NCCPR Supplemental Issue Paper #3
As the previous paper in this series noted, of the roughly 3.1 million children investigated as a result of reports alleging child abuse every year, nearly four out of five are victims of false allegations. When you add in reports screened out at child abuse hotlines, then fully 92 percent of all children subjected to allegations of child abuse involve allegations so clearly false they were screened out or deemed false after investigation.
But to a child saver, there is virtually no such thing as a false allegation of child abuse. False reports are labeled “unfounded” or “unsubstantiated” but child savers insist that’s not the same thing as false. They offer several reasons why, in all likelihood, any parent accused of child abuse must be guilty. Such arguments are a classic example of a half-truth. They are, almost literally, half of the truth.

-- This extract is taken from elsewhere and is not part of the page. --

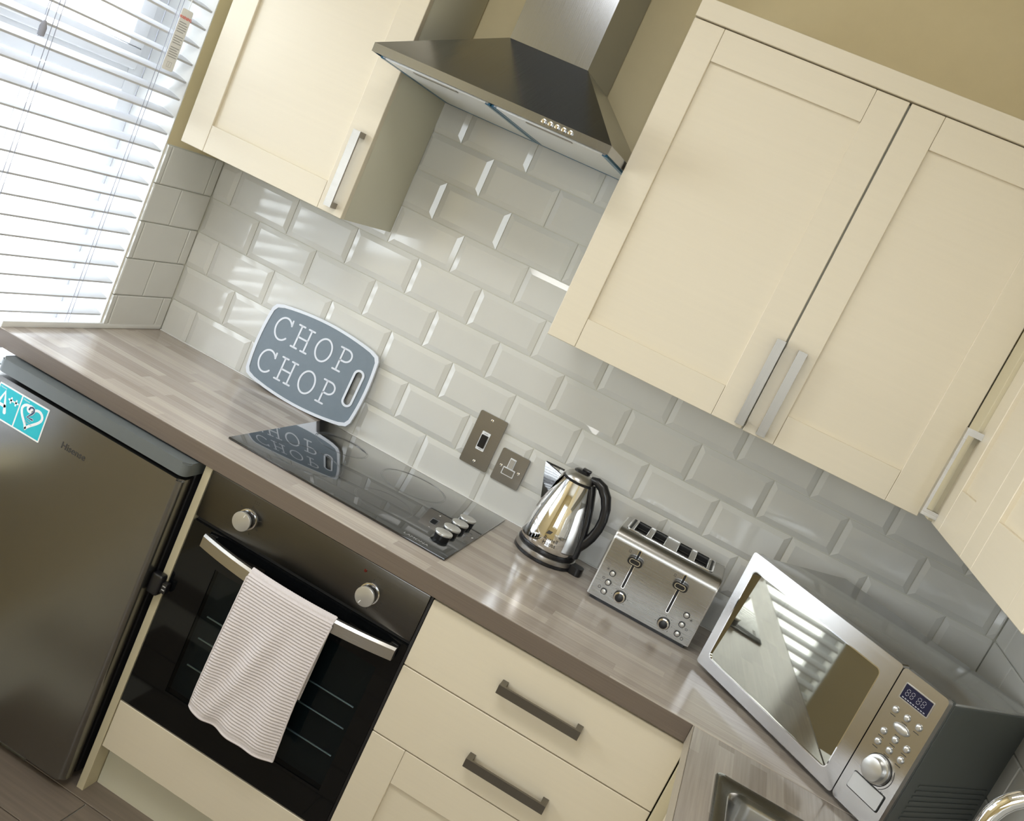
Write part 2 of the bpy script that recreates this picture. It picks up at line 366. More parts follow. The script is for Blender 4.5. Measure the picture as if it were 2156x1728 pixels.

Of course, America’s stumbling, bumbling child-saving bureaucracy is going to mislabel some real cases of abuse — some guilty families will be let off the hook after an investigation. But that same bureaucracy repeatedly labels innocent families guilty.
This question was examined by a major federal study, commonly known as the second National Incidence Study or NIS2. This study second-guessed child protective workers, re- checking records to see if they had reached the right conclusion. The researchers found that caseworkers were at least twice as likely and perhaps as much as six times more likely to wrongly label an innocent family guilty as they were to wrongly label a guilty family innocent.[1] Thus, not only are more than four-fifths of all allegations false, chances are that figure is an underestimate.
Yet child savers insist that false reports are not really false. These are their reasons, and why those arguments don’t wash:
- The claim: The case was labeled unfounded because the worker couldn’t “prove” guilt.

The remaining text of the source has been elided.